» Job:
Give the listing again character for character, but drop the images.
============
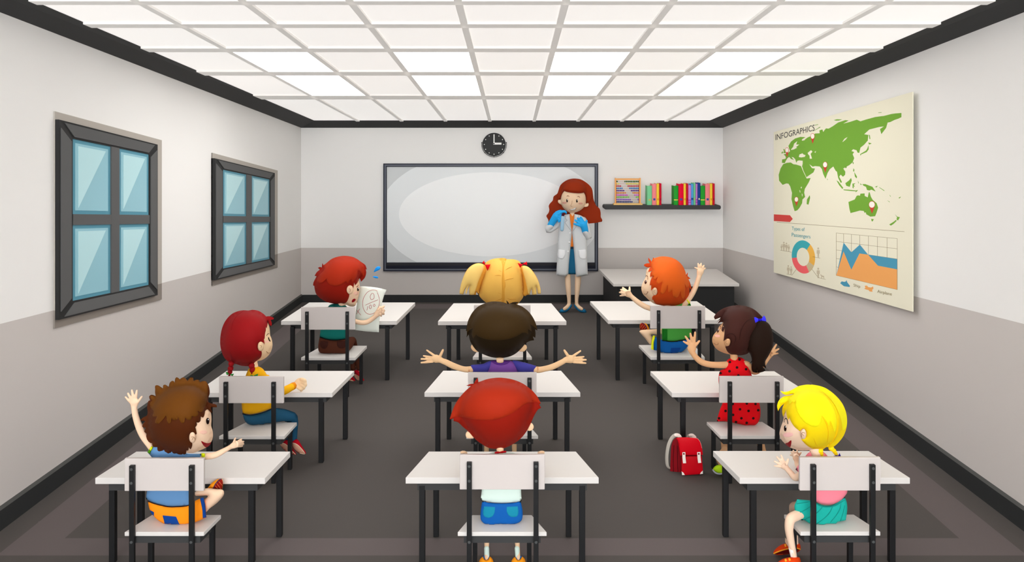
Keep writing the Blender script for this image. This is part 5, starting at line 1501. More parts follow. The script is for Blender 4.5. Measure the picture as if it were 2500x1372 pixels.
    kid(o, f, 'cuff', f.puff(cor((872, 606), (896, 598), (930, 648), (910, 668)), 8, 8), mat('cuff_yellow', (236, 240, 30)), 'yellow sleeve cuff', s)
    kid(o, f, 'cuff', f.puff(cor((908, 664), (920, 646), (938, 676), (926, 690)), 7, 7), mat('cuff_green2', (20, 120, 30)), 'dark green sleeve edge', s)
    kid(o, f, 'side_panel', f.decal([(588, 970, 1), (648, 970, 1), (648, 1112, 1), (584, 1106, 1)], fq, .8, .3), mat('panel_green', (22, 116, 28)), 'dark green side panel', s)
    st, fz = f.puff([(482, 1050, 1), (585, 1100), (700, 1120), (830, 1104), (930, 1072, 1), (930, 1120), (888, 1190), (820, 1250), (720, 1278), (620, 1270), (540, 1238), (478, 1224, 1)], 10, 28)
    q = kid(o, f, 'shorts', join(st, f.tube([(760, 1170, 50, .03), (850, 1150, 46, .12), (880, 1140, 30, .18)])), mat('shorts_royal', (12, 92, 166)))
    kid(o, f, 'cuff', f.decal([(472, 1046, 1), (500, 1050, 1), (482, 1130), (480, 1226, 1), (448, 1212, 1), (455, 1120)], fz, 1.5, 1.5), mat('cuff_yellow', (0, 0, 0)), 'yellow leg cuff', q)
    kid(o, f, 'pocket', f.decal([(694, 1198, 1), (812, 1196, 1), (785, 1240), (680, 1266, 1)], fz, .8, .4), mat('pocket_blue', (8, 66, 140)), None, q)
    kid(o, f, 'belt', f.stroke([(585, 1110), (700, 1123), (830, 1107), (930, 1074)], 10, fz, .5), mat('belt_black', (0, 0, 0)))
    f2 = Fig(7.9, 1500, 610, CROPK)
    up, fu = f2.puff([(311, 915), (335, 892), (365, 896), (395, 906), (426, 962), (420, 978), (322, 982)], 7, 7)
    s = kid(o, f, 'shoe', (up, fu), mat('shoe_orange', (0, 0, 0)))
    so, fso = f2.decal([(313, 915), (335, 895), (362, 905), (388, 938), (396, 968), (322, 980)], fu, 1, .5)
    sl = kid(o, f, 'sole', (so, fso), mat('sole_dark_red', (0, 0, 0)), 'dark red ribbed sole', s)
    kid(o, f, 'welt', f2.stroke([(338, 894), (365, 906), (390, 938), (398, 966)], 8, fu, 1.4), mat('welt_navy', (0, 0, 0)), 'navy rim', s)
    kid(o, f, 'sole_rib', join(*[f2.stroke(l, 4, fso, .4) for l in ([(345, 915), (320, 950)], [(368, 925), (335, 972)], [(385, 945), (362, 972)])]), mat('rib_tan', (0, 0, 0)), None, sl)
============
» Task solution:
Keep writing the Blender script for this image. This is part 5, starting at line 1501. More parts follow. The script is for Blender 4.5. Measure the picture as if it were 2500x1372 pixels.
    kid(o, f, 'cuff', f.puff(cor((872, 606), (896, 598), (930, 648), (910, 668)), 8, 8), mat('cuff_yellow', (236, 240, 30)), 'yellow sleeve cuff', s)
    kid(o, f, 'cuff', f.puff(cor((908, 664), (920, 646), (938, 676), (926, 690)), 7, 7), mat('cuff_green2', (20, 120, 30)), 'dark green sleeve edge', s)
    kid(o, f, 'side_panel', f.decal([(588, 970, 1), (648, 970, 1), (648, 1112, 1), (584, 1106, 1)], fq, .8, .3), mat('panel_green', (22, 116, 28)), 'dark green side panel', s)
    st, fz = f.puff([(482, 1050, 1), (585, 1100), (700, 1120), (830, 1104), (930, 1072, 1), (930, 1120), (888, 1190), (820, 1250), (720, 1278), (620, 1270), (540, 1238), (478, 1224, 1)], 10, 28)
    q = kid(o, f, 'shorts', join(st, f.tube([(760, 1170, 50, .03), (850, 1150, 46, .12), (880, 1140, 30, .18)])), mat('shorts_royal', (12, 92, 166)))
    kid(o, f, 'cuff', f.decal([(472, 1046, 1), (500, 1050, 1), (482, 1130), (480, 1226, 1), (448, 1212, 1), (455, 1120)], fz, 1.5, 1.5), mat('cuff_yellow', (0, 0, 0)), 'yellow leg cuff', q)
    kid(o, f, 'pocket', f.decal([(694, 1198, 1), (812, 1196, 1), (785, 1240), (680, 1266, 1)], fz, .8, .4), mat('pocket_blue', (8, 66, 140)), None, q)
    kid(o, f, 'belt', f.stroke([(585, 1110), (700, 1123), (830, 1107), (930, 1074)], 10, fz, .5), mat('belt_black', (0, 0, 0)))
    f2 = Fig(7.9, 1500, 610, CROPK)
    up, fu = f2.puff([(311, 915), (335, 892), (365, 896), (395, 906), (426, 962), (420, 978), (322, 982)], 7, 7)
    s = kid(o, f, 'shoe', (up, fu), mat('shoe_orange', (0, 0, 0)))
    so, fso = f2.decal([(313, 915), (335, 895), (362, 905), (388, 938), (396, 968), (322, 980)], fu, 1, .5)
    sl = kid(o, f, 'sole', (so, fso), mat('sole_dark_red', (0, 0, 0)), 'dark red ribbed sole', s)
    kid(o, f, 'welt', f2.stroke([(338, 894), (365, 906), (390, 938), (398, 966)], 8, fu, 1.4), mat('welt_navy', (0, 0, 0)), 'navy rim', s)
    kid(o, f, 'sole_rib', join(*[f2.stroke(l, 4, fso, .4) for l in ([(345, 915), (320, 950)], [(368, 925), (335, 972)], [(385, 945), (362, 972)])]), mat('rib_tan', (0, 0, 0)), None, sl)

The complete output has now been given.